İnsanlar birlikte yaşamaya başladı ve örgütlü sosyal yaşam da başlamış oldu. İnsanlar her türlü örgütlü yaşamı ve yapıları oluşturdular.
Beraberinde değişimi de getirdiler. Topluluklar örgütlü hareket etmenin temelini oluşturdular ve tüm sosyal yaşamı başlatan topluluklar oluştu. İnsanın özgürlük arayışı asırlardır en temel hareket olmuştur; insanlığın kazanılması kaybedilmesi; soytarıca davranmak ya da krallık yapması; köle olması ya da efendi olması; inanç dünyası neyi istiyorsa onu savunması; kendisi için kendini feda ettiğini sanıp başkalarına kendini değerlerini feda etmesi; kendinin olmayana sahiplik taslaması; ben ve benlik örgütlü yaşam içinde biçimlerinip ve kişinin kendini biçimlendirmesi benim olsun duygusunun bir sonucudur.
Partili siyasi hareketin başlaması da örgütlü yapının geldiği sonuçtur. Partiler, farklılıkların birlikteliği, işbirliğini ve rekabeti aşıladı. Topluca hareket etmenin doğası, ne için beraberler, nasıl bir araya geldiler, topluluğun kendi içindeki ve dışıyla olan ilişkilerin nasıl biçimlendirildiği ve en önemlisi nasıl yürütüldüğü gibi sorulara verilen cevaplar, örgütün yapısını ve hareketlerini anlatır.

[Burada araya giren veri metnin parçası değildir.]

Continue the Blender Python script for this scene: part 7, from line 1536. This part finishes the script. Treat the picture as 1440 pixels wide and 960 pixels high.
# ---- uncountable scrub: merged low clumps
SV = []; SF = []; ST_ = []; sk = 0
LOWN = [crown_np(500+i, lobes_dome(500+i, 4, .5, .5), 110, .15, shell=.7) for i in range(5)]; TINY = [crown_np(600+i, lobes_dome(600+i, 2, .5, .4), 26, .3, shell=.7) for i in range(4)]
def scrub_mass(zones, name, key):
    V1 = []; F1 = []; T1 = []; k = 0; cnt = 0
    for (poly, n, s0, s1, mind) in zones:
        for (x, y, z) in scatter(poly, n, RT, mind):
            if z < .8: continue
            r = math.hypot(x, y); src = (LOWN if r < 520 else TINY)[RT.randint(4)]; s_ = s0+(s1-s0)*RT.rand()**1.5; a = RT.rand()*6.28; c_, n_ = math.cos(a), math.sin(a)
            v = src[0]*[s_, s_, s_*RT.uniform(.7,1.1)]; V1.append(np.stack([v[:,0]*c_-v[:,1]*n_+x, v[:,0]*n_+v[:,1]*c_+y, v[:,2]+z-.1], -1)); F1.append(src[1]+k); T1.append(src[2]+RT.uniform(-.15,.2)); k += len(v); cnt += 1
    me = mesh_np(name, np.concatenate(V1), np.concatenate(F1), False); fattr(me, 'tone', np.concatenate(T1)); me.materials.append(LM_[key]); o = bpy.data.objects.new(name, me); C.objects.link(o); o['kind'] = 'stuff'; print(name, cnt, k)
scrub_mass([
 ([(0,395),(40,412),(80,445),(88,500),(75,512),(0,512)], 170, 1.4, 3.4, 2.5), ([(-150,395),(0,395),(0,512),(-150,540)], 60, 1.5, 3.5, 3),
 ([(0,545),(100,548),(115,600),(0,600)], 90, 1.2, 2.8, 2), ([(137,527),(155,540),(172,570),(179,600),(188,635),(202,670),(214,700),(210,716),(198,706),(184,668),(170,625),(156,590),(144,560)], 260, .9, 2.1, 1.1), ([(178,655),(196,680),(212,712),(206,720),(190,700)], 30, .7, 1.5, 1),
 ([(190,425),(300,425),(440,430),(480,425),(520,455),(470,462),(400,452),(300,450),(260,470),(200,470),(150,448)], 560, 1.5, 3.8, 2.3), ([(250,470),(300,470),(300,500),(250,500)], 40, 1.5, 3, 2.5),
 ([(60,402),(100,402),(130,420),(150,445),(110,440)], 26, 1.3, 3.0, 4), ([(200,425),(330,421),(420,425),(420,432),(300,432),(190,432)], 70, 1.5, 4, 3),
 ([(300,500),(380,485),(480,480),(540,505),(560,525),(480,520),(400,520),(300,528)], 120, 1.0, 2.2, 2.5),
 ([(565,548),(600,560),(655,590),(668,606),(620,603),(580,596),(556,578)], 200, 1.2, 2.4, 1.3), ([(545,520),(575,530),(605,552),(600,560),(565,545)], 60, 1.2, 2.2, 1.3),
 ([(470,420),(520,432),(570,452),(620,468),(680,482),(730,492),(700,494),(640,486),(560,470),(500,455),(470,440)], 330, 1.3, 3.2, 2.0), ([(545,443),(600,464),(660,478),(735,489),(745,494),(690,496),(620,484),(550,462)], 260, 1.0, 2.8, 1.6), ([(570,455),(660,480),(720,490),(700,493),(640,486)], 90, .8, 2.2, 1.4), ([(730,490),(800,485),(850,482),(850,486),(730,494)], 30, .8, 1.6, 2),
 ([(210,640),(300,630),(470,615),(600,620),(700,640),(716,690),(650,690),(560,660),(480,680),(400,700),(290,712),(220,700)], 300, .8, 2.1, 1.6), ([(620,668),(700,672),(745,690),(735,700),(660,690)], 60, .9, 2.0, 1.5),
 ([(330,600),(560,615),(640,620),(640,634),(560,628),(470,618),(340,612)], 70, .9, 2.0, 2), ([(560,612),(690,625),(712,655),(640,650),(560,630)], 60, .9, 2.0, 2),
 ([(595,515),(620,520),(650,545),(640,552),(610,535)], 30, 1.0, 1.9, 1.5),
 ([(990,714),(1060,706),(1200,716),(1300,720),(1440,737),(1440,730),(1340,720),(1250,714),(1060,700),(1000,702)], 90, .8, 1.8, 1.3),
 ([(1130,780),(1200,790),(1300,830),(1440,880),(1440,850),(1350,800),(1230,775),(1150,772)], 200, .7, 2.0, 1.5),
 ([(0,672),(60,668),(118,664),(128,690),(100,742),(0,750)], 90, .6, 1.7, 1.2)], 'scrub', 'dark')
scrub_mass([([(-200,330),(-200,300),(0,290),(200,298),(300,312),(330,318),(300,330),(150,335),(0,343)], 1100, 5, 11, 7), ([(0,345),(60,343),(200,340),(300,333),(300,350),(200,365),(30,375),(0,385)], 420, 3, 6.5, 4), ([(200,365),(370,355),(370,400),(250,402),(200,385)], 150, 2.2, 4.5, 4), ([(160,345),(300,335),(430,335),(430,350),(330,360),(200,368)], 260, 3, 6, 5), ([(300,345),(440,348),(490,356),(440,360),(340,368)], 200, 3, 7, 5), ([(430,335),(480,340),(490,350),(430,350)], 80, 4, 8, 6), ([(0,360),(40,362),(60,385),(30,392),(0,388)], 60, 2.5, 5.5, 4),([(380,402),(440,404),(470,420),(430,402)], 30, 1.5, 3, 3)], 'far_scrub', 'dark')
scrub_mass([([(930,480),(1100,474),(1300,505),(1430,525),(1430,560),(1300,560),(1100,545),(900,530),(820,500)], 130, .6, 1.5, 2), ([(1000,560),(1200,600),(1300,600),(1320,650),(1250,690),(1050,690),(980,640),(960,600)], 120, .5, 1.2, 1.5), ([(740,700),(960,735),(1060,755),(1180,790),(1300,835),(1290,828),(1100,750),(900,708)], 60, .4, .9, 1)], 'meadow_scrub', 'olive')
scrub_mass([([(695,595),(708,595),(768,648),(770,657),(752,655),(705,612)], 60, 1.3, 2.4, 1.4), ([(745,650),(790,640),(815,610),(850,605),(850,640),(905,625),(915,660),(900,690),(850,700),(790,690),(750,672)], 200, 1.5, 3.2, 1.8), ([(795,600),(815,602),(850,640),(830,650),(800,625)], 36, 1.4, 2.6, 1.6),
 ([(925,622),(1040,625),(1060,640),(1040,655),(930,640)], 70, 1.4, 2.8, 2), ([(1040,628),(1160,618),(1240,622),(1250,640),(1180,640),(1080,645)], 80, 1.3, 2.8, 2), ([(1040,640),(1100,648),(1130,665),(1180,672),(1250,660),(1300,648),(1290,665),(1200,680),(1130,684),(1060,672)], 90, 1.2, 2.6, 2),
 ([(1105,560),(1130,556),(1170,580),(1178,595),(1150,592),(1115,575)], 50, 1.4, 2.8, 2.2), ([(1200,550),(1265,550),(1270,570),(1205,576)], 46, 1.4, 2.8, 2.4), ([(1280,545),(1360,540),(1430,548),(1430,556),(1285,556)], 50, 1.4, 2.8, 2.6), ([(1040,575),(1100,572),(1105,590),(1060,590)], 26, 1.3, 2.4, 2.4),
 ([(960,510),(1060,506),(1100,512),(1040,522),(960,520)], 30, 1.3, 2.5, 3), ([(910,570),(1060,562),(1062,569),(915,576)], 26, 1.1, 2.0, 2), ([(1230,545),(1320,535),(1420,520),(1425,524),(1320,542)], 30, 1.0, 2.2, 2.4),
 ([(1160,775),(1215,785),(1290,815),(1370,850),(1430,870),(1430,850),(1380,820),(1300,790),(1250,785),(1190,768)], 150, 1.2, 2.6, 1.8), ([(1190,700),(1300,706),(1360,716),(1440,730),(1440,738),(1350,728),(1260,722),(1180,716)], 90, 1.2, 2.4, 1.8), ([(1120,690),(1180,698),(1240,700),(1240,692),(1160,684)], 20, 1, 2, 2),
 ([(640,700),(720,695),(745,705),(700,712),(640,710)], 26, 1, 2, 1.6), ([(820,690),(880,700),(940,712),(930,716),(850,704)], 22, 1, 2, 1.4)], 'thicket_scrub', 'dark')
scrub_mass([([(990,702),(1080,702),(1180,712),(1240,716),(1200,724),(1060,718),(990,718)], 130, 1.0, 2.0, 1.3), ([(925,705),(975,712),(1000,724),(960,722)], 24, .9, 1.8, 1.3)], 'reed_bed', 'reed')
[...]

Amaçsız birliktelik hiçbir şey ifade etmez. Toplu birimler doğalarına göre hizmet alanını belirler. Siyasal, kültürel veya ekonomik birlik sosyal karakteri oluşturan yapılardır. Siyasi partiler, belli çıkarların gerçekleşmesi ve toplum yararına çalışan meşrulaştırılmış birimlerdir. Meşru ve yasal olan siyasi partiler, örgütlü ve yasal olmak zorundadır.
Toplumun güveni yasal zorunluluk doğurur. Yöneticiler de adaletli olmalılar.